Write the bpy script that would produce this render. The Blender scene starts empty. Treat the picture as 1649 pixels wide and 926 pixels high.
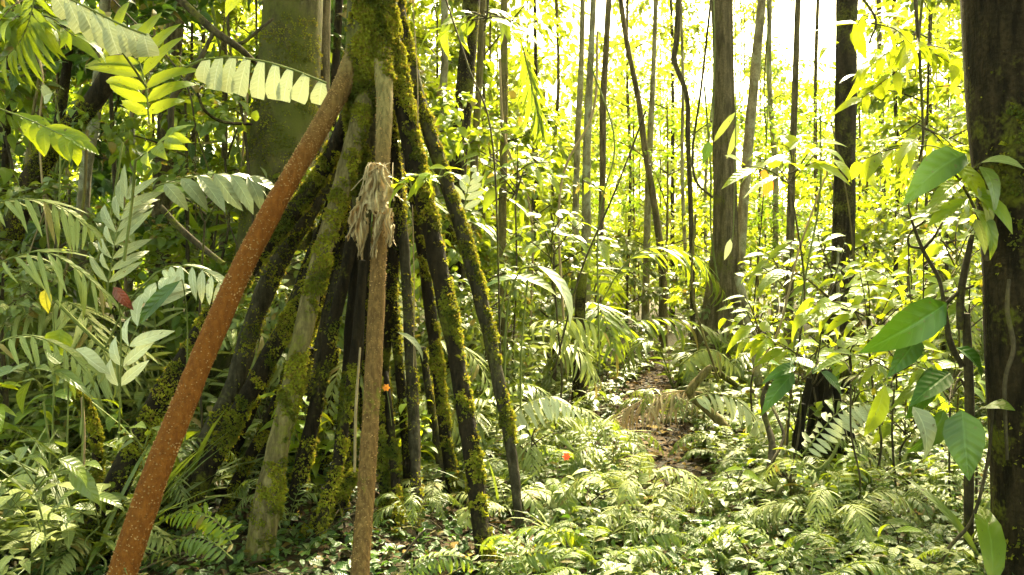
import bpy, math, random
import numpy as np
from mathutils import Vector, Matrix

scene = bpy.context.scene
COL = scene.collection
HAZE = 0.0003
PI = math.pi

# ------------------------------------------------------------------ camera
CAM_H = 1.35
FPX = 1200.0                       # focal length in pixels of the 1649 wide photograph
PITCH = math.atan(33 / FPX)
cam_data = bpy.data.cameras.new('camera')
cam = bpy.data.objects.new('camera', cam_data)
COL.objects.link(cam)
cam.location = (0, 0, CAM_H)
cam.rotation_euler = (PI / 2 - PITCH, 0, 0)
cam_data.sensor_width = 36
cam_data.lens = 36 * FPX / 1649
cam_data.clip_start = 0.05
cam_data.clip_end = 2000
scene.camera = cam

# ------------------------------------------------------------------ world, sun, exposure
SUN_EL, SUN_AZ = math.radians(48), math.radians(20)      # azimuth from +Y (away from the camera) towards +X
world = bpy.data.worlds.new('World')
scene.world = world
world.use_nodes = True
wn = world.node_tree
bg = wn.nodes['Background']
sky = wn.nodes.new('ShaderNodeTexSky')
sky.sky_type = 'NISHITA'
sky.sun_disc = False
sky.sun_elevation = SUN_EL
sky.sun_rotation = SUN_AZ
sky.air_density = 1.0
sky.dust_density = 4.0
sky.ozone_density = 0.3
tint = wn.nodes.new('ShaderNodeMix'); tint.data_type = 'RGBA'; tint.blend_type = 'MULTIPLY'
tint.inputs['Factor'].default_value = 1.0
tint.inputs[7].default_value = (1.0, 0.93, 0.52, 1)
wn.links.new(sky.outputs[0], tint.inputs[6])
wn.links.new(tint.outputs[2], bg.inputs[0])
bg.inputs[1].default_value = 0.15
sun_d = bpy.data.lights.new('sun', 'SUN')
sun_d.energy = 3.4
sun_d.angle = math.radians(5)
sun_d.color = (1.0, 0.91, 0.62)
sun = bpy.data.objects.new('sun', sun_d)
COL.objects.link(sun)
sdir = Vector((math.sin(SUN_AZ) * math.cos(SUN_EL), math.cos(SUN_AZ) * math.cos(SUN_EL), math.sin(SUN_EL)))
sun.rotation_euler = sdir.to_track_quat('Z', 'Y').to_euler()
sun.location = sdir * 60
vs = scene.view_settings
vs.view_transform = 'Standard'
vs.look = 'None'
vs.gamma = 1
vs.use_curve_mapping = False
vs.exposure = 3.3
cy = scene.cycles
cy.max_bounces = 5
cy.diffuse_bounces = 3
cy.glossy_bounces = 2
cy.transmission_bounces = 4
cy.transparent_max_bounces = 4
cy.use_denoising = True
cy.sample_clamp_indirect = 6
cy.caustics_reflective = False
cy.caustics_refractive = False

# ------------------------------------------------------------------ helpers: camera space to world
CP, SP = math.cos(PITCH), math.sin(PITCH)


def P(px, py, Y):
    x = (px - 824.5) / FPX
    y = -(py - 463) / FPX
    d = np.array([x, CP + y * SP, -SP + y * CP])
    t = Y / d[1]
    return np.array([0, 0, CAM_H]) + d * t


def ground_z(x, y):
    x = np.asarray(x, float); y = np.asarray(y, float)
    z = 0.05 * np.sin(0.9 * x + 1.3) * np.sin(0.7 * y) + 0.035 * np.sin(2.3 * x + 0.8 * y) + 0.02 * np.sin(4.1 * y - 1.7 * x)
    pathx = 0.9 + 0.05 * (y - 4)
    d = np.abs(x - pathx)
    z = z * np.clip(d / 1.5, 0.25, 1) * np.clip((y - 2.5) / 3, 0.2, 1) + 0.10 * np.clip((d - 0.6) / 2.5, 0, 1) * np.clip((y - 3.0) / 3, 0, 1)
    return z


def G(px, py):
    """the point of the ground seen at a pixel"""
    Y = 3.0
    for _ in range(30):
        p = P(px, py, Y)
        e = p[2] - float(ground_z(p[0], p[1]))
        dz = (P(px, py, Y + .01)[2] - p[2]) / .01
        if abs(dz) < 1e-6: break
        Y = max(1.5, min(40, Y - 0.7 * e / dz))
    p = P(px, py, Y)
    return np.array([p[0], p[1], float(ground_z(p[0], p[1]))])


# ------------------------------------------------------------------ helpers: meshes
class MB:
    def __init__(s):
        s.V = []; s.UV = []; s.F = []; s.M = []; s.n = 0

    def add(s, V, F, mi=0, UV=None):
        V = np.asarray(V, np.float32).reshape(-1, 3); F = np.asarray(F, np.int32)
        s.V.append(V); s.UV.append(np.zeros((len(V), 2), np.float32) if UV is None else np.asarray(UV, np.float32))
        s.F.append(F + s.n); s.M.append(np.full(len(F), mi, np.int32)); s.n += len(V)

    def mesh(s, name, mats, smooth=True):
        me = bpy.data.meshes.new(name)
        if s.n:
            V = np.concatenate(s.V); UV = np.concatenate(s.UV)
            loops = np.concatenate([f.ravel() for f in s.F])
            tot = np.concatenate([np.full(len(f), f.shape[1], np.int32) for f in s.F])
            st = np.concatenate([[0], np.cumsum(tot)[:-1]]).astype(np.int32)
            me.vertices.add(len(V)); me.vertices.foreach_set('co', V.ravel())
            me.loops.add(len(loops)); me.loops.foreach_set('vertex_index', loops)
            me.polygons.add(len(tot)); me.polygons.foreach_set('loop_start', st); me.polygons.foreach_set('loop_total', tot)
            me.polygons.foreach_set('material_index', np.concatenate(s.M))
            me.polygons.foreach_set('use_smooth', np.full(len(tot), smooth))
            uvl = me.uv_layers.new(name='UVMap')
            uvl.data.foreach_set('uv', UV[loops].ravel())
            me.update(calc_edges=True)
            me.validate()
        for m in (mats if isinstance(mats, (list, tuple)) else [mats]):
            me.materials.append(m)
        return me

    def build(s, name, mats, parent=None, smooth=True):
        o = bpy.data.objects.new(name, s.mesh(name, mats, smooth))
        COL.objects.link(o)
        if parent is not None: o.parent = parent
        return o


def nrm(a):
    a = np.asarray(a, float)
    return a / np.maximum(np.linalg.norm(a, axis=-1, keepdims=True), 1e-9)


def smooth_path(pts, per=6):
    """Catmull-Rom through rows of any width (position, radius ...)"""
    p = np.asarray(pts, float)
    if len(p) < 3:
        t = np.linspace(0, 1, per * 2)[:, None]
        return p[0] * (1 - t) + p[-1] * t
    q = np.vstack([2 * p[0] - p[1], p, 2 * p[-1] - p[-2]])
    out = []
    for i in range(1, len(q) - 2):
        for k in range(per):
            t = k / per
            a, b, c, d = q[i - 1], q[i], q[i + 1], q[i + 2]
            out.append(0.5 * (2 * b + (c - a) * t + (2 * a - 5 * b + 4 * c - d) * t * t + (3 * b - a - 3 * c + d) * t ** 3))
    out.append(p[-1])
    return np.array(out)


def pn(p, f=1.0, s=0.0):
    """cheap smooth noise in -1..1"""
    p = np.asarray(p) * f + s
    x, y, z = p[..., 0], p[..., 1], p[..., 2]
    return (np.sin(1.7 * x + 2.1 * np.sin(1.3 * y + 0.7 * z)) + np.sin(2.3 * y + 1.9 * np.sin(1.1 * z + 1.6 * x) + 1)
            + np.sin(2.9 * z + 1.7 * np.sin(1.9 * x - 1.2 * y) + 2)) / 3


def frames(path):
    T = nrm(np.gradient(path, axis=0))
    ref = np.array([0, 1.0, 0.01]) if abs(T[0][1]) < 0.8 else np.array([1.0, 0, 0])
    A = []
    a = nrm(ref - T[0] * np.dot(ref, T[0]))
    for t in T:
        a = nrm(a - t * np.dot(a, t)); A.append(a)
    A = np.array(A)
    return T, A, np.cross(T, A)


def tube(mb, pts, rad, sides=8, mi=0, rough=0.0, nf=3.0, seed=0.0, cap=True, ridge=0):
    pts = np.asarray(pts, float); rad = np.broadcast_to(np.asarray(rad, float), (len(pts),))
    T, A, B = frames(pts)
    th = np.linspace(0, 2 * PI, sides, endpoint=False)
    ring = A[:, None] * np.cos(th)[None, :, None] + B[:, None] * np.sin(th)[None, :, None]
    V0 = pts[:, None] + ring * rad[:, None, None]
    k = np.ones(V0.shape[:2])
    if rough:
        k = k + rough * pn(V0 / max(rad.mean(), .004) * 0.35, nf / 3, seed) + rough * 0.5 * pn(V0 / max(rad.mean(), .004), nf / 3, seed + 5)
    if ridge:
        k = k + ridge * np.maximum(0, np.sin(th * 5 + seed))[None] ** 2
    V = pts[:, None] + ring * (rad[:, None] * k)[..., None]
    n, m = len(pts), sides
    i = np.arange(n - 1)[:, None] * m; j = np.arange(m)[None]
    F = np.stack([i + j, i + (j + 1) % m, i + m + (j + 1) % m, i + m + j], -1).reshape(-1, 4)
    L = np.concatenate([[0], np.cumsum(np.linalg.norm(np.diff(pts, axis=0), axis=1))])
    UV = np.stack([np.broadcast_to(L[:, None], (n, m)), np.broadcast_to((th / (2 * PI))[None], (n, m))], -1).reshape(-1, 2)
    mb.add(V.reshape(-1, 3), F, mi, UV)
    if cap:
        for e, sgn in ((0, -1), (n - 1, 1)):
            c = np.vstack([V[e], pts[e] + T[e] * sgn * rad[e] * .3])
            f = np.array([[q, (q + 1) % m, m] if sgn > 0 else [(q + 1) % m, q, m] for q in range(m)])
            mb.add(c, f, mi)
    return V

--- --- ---

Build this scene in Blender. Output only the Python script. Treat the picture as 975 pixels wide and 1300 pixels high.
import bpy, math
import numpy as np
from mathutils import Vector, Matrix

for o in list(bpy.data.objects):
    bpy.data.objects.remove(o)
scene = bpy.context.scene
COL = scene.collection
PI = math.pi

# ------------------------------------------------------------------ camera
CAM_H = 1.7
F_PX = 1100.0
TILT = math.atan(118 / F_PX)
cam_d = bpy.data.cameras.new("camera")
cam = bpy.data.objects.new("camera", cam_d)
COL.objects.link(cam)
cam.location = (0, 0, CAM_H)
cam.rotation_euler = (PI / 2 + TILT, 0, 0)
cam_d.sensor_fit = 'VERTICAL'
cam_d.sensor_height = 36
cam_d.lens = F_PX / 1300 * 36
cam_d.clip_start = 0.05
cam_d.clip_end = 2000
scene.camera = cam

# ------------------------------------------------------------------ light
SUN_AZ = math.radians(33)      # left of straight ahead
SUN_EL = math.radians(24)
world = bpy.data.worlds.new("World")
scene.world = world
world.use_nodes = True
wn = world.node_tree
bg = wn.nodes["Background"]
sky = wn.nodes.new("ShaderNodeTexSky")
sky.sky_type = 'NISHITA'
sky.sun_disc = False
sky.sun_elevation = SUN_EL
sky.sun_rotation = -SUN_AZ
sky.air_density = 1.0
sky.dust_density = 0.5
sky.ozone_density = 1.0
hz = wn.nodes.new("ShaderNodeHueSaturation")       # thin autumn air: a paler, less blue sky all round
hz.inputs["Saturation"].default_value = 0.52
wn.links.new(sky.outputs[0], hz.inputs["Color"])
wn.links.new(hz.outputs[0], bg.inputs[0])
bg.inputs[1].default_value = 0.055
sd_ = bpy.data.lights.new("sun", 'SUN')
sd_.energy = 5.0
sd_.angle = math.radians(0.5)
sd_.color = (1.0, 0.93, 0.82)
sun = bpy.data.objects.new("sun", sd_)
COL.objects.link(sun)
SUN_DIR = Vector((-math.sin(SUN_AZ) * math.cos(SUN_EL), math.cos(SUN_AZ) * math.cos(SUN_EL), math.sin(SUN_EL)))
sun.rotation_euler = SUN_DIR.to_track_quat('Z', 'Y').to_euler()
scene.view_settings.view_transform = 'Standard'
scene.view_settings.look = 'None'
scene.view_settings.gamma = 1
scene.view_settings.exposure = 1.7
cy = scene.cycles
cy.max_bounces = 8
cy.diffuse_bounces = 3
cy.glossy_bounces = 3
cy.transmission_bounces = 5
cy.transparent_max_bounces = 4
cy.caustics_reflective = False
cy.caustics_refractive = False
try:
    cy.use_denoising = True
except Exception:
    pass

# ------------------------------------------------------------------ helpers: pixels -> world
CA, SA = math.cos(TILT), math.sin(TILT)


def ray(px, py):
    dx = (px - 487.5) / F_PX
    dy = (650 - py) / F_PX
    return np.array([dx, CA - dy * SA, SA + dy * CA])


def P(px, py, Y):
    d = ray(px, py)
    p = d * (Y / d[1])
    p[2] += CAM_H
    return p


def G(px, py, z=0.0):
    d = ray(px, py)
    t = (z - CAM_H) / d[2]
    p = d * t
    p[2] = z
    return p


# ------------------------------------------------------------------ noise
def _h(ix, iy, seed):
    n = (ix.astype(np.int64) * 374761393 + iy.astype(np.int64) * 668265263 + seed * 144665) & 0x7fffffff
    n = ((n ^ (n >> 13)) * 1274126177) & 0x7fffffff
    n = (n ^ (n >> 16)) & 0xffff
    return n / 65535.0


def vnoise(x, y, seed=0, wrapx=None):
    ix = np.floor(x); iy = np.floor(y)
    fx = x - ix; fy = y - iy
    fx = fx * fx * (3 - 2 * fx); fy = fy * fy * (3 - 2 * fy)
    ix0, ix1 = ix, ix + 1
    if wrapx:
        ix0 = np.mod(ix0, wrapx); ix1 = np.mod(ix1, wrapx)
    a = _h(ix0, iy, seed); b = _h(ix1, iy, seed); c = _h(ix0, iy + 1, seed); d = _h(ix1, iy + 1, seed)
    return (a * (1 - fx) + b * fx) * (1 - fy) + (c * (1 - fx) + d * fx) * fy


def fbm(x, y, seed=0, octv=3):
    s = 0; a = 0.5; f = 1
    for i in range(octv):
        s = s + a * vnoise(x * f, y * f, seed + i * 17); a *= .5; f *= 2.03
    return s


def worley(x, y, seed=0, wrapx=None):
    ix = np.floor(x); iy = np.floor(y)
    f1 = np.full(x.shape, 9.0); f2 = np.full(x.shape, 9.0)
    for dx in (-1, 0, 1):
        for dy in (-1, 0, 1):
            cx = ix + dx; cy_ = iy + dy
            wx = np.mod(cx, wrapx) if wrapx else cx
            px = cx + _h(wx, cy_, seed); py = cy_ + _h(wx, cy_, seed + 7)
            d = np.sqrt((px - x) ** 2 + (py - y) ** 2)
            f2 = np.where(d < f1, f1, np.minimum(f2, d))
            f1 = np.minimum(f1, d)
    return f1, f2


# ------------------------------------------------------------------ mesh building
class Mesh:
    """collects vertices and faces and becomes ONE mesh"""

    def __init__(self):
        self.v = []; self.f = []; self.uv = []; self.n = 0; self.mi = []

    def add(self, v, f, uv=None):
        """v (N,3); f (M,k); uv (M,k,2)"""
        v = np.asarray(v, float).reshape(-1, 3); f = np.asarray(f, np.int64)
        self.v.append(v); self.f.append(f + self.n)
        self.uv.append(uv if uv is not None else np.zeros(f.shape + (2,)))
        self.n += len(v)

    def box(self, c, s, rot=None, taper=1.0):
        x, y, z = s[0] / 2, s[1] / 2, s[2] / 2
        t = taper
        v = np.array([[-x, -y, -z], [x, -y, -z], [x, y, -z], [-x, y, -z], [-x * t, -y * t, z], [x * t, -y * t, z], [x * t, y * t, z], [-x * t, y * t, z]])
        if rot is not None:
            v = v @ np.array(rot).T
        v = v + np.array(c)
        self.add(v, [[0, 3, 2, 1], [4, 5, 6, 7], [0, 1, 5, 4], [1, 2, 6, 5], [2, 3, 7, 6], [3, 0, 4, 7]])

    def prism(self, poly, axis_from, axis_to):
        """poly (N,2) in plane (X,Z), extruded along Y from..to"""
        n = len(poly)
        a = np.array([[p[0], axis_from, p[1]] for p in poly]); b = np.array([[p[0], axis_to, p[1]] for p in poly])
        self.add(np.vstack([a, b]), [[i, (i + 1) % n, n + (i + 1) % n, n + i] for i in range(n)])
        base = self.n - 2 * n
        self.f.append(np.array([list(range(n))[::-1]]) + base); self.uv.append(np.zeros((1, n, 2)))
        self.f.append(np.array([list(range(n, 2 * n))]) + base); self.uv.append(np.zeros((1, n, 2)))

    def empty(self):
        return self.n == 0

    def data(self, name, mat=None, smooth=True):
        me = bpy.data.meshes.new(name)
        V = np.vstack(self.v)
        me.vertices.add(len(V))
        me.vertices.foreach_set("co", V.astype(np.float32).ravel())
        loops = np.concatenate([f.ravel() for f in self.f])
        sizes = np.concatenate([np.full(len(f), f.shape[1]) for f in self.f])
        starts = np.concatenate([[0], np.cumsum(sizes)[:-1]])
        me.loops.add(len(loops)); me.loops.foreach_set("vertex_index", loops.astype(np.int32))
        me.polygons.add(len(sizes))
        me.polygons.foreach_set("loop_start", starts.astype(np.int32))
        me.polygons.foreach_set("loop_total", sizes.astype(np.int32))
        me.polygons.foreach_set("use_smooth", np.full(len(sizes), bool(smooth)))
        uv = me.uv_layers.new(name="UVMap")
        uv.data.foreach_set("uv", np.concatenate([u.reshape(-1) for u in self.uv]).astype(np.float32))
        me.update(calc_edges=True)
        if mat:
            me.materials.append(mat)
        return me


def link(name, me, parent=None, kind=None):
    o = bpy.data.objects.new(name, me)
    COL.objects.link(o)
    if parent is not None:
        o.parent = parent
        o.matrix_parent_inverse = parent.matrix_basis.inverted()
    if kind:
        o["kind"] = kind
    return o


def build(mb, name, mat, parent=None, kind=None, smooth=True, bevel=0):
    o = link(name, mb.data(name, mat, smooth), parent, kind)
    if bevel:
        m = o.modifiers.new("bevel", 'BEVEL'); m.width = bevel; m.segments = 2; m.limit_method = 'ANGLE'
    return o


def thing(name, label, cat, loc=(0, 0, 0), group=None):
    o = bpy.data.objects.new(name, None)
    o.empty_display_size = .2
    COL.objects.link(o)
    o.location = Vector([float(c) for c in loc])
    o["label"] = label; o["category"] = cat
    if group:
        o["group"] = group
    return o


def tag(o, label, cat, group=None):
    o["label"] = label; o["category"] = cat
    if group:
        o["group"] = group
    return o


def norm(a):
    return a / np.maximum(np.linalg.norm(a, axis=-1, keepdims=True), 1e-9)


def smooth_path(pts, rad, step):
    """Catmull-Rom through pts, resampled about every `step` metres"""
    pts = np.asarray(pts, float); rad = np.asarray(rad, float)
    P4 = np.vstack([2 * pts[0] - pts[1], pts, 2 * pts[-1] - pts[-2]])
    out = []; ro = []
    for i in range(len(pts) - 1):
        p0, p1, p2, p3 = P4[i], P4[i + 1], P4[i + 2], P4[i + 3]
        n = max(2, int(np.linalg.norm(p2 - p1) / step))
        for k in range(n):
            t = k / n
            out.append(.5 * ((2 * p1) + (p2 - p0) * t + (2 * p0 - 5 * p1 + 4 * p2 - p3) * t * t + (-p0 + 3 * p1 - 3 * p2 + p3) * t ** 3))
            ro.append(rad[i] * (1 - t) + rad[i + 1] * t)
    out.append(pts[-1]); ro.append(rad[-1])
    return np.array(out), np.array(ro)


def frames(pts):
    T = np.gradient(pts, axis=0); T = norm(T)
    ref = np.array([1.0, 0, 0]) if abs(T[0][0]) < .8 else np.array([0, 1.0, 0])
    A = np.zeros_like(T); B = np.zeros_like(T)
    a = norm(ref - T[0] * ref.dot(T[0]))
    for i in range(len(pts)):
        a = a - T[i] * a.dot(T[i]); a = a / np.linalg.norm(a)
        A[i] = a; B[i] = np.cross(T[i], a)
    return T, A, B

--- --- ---

Work out how many lines of the listing above include "Blender". Answer with the number and nothing more.

2